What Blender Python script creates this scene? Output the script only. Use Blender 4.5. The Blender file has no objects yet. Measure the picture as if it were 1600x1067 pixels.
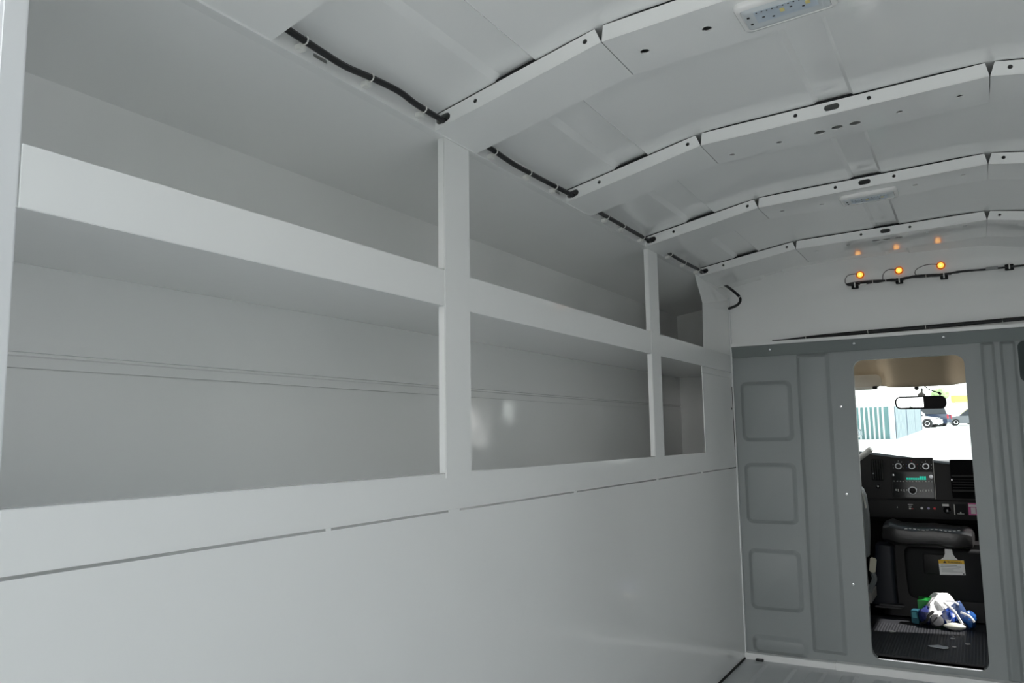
import bpy, bmesh, math, random
from mathutils import Vector, Matrix
from mathutils.geometry import tessellate_polygon

random.seed(7)
SC = bpy.context.scene
COL = SC.collection
Z0 = 0.88          # eye height above the cargo floor trim; all heights below are relative to the eye

# ------------------------------------------------------------------ camera
F_PX = 1243.2229
yaw, pitch, roll = (math.radians(a) for a in (30.21046727, 6.87565973, -0.89590476))
fwd = Vector((-math.sin(yaw)*math.cos(pitch), math.cos(yaw)*math.cos(pitch), math.sin(pitch)))
r0 = Vector((math.cos(yaw), math.sin(yaw), 0))
u0 = r0.cross(fwd)
rgt = r0*math.cos(roll) + u0*math.sin(roll)
upv = -r0*math.sin(roll) + u0*math.cos(roll)
cam_d = bpy.data.cameras.new('camera')
cam = bpy.data.objects.new('camera', cam_d)
COL.objects.link(cam)
cam_d.sensor_width = 36.0
cam_d.sensor_fit = 'HORIZONTAL'
cam_d.lens = F_PX/1600*36.0
cam_d.clip_start = 0.02
cam_d.clip_end = 600
M = Matrix((rgt, upv, -fwd)).transposed().to_4x4()
M.translation = Vector((0, 0, Z0))
cam.matrix_world = M
SC.camera = cam

# ------------------------------------------------------------------ world, sun, exposure
SC.view_settings.view_transform = 'Standard'
SC.view_settings.look = 'None'
SC.view_settings.gamma = 1
SC.view_settings.use_curve_mapping = False
SC.view_settings.exposure = 0.22
SC.cycles.use_denoising = True
SC.cycles.max_bounces = 14
SC.cycles.diffuse_bounces = 8
SC.cycles.glossy_bounces = 6
SC.cycles.transparent_max_bounces = 12
SC.cycles.sample_clamp_indirect = 6.0
SC.cycles.caustics_reflective = False
SC.cycles.caustics_refractive = False

W = bpy.data.worlds.new('sky')
SC.world = W
W.use_nodes = True
nt = W.node_tree
nt.nodes.clear()
o_ = nt.nodes.new('ShaderNodeOutputWorld')
b_ = nt.nodes.new('ShaderNodeBackground')
g_ = nt.nodes.new('ShaderNodeTexCoord')
s_ = nt.nodes.new('ShaderNodeSeparateXYZ')
r_ = nt.nodes.new('ShaderNodeValToRGB')
cr = r_.color_ramp            # hazy bright horizon, darker zenith
cr.elements[0].position = 0.0
cr.elements[0].color = (1.0, 0.985, 0.965, 1)
cr.elements[1].position = 1.0
cr.elements[1].color = (0.10, 0.12, 0.15, 1)
for ps, c in ((0.22, (0.95, 0.95, 0.945)), (0.5, (0.26, 0.29, 0.32))):
    e_ = cr.elements.new(ps)
    e_.color = (*c, 1)
nt.links.new(g_.outputs['Generated'], s_.inputs[0])
nt.links.new(s_.outputs['Z'], r_.inputs[0])
nt.links.new(r_.outputs[0], b_.inputs['Color'])
b_.inputs['Strength'].default_value = 3.6
nt.links.new(b_.outputs[0], o_.inputs['Surface'])

sun_d = bpy.data.lights.new('sun', 'SUN')
sun_d.energy = 7.0
sun_d.angle = math.radians(0.8)
sun_d.color = (1.0, 0.98, 0.95)
sun = bpy.data.objects.new('sun', sun_d)
COL.objects.link(sun)
sun.location = (20, 10, 30)
sun.rotation_euler = (-Vector((0.66, 0.16, 0.73))).to_track_quat('-Z', 'Y').to_euler()


# ------------------------------------------------------------------ materials
def mat(name, rgb, rough=0.5, metal=0.0, emit=None, estr=1.0, bump=None, bscale=200, var=0.0, coat=0.0, spec=0.5, vscale=6.0):
    m = bpy.data.materials.new(name)
    m.use_nodes = True
    n = m.node_tree
    p = n.nodes['Principled BSDF']
    p.inputs['Base Color'].default_value = (*rgb, 1)
    p.inputs['Roughness'].default_value = rough
    p.inputs['Metallic'].default_value = metal
    p.inputs['Specular IOR Level'].default_value = spec
    p.inputs['Coat Weight'].default_value = coat
    tc = n.nodes.new('ShaderNodeTexCoord')
    if var > 0:
        nz = n.nodes.new('ShaderNodeTexNoise')
        nz.inputs['Scale'].default_value = vscale
        nz.inputs['Detail'].default_value = 4
        n.links.new(tc.outputs['Object'], nz.inputs['Vector'])
        rp = n.nodes.new('ShaderNodeValToRGB')
        rp.color_ramp.elements[0].color = (*[c*(1-var) for c in rgb], 1)
        rp.color_ramp.elements[1].color = (*[min(1, c*(1+var)) for c in rgb], 1)
        n.links.new(nz.outputs['Fac'], rp.inputs[0])
        n.links.new(rp.outputs[0], p.inputs['Base Color'])
    if bump:
        nb = n.nodes.new('ShaderNodeTexNoise')
        nb.inputs['Scale'].default_value = bscale
        nb.inputs['Detail'].default_value = 3
        n.links.new(tc.outputs['Object'], nb.inputs['Vector'])
        bp = n.nodes.new('ShaderNodeBump')
        bp.inputs['Strength'].default_value = bump
        bp.inputs['Distance'].default_value = 0.002
        n.links.new(nb.outputs['Fac'], bp.inputs['Height'])
        n.links.new(bp.outputs[0], p.inputs['Normal'])
    if emit:
        p.inputs['Emission Color'].default_value = (*emit, 1)
        p.inputs['Emission Strength'].default_value = estr
    return m


def glass(name, tint=(1, 1, 1), refl=1.0):
    m = bpy.data.materials.new(name)
    m.use_nodes = True
    n = m.node_tree
    n.nodes.clear()
    out = n.nodes.new('ShaderNodeOutputMaterial')
    tr = n.nodes.new('ShaderNodeBsdfTransparent')
    tr.inputs['Color'].default_value = (*tint, 1)
    gl = n.nodes.new('ShaderNodeBsdfGlossy')
    gl.inputs['Roughness'].default_value = 0.02
    fr = n.nodes.new('ShaderNodeLayerWeight')
    fr.inputs['Blend'].default_value = 0.5
    pw = n.nodes.new('ShaderNodeMath')
    pw.operation = 'POWER'
    pw.inputs[1].default_value = 5.0
    mu = n.nodes.new('ShaderNodeMath')
    mu.operation = 'MULTIPLY_ADD'
    mu.inputs[1].default_value = 0.9*refl
    mu.inputs[2].default_value = 0.03*refl
    n.links.new(fr.outputs['Facing'], pw.inputs[0])
    mx = n.nodes.new('ShaderNodeMixShader')
    n.links.new(pw.outputs[0], mu.inputs[0])
    n.links.new(mu.outputs[0], mx.inputs[0])
    n.links.new(tr.outputs[0], mx.inputs[1])
    n.links.new(gl.outputs[0], mx.inputs[2])
    n.links.new(mx.outputs[0], out.inputs['Surface'])
    return m


PAINT = mat('grey_white_paint', (0.85, 0.857, 0.85), 0.09, bump=0.03, bscale=60, var=0.015)
PAINT_FLOOR = mat('floor_paint', (0.55, 0.57, 0.58), 0.35, bump=0.1, bscale=90, var=0.06)
PAINT_WHITE = mat('white_body_paint', (0.78, 0.79, 0.80), 0.2, var=0.01)
ABS = mat('grey_textured_plastic', (0.30, 0.325, 0.325), 0.42, bump=0.35, bscale=600, var=0.03)
TRIM = mat('satin_grey_metal', (0.22, 0.245, 0.24), 0.22, 0.25, bump=0.02)
STEEL = mat('bright_steel', (0.75, 0.76, 0.77), 0.25, 1.0)
CHROME = mat('chrome', (0.85, 0.86, 0.88), 0.08, 1.0)
KNOB = mat('satin_chrome', (0.30, 0.31, 0.32), 0.3, 1.0)
VOID = mat('unlit_black', (0.005, 0.005, 0.006), 0.8, spec=0.1)
BLACKP = mat('black_conduit_plastic', (0.012, 0.012, 0.013), 0.4)
BLACKM = mat('black_matte_plastic', (0.011, 0.0115, 0.0125), 0.65, bump=0.2, bscale=500, spec=0.25)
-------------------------
» **Goal**: Make an exact copy of the lines from the top of the material through the line with "SC.camera = cam", pictures excluded.

» **Output**:
What Blender Python script creates this scene? Output the script only. Use Blender 4.5. The Blender file has no objects yet. Measure the picture as if it were 1600x1067 pixels.
import bpy, bmesh, math, random
from mathutils import Vector, Matrix
from mathutils.geometry import tessellate_polygon

random.seed(7)
SC = bpy.context.scene
COL = SC.collection
Z0 = 0.88          # eye height above the cargo floor trim; all heights below are relative to the eye

# ------------------------------------------------------------------ camera
F_PX = 1243.2229
yaw, pitch, roll = (math.radians(a) for a in (30.21046727, 6.87565973, -0.89590476))
fwd = Vector((-math.sin(yaw)*math.cos(pitch), math.cos(yaw)*math.cos(pitch), math.sin(pitch)))
r0 = Vector((math.cos(yaw), math.sin(yaw), 0))
u0 = r0.cross(fwd)
rgt = r0*math.cos(roll) + u0*math.sin(roll)
upv = -r0*math.sin(roll) + u0*math.cos(roll)
cam_d = bpy.data.cameras.new('camera')
cam = bpy.data.objects.new('camera', cam_d)
COL.objects.link(cam)
cam_d.sensor_width = 36.0
cam_d.sensor_fit = 'HORIZONTAL'
cam_d.lens = F_PX/1600*36.0
cam_d.clip_start = 0.02
cam_d.clip_end = 600
M = Matrix((rgt, upv, -fwd)).transposed().to_4x4()
M.translation = Vector((0, 0, Z0))
cam.matrix_world = M
SC.camera = cam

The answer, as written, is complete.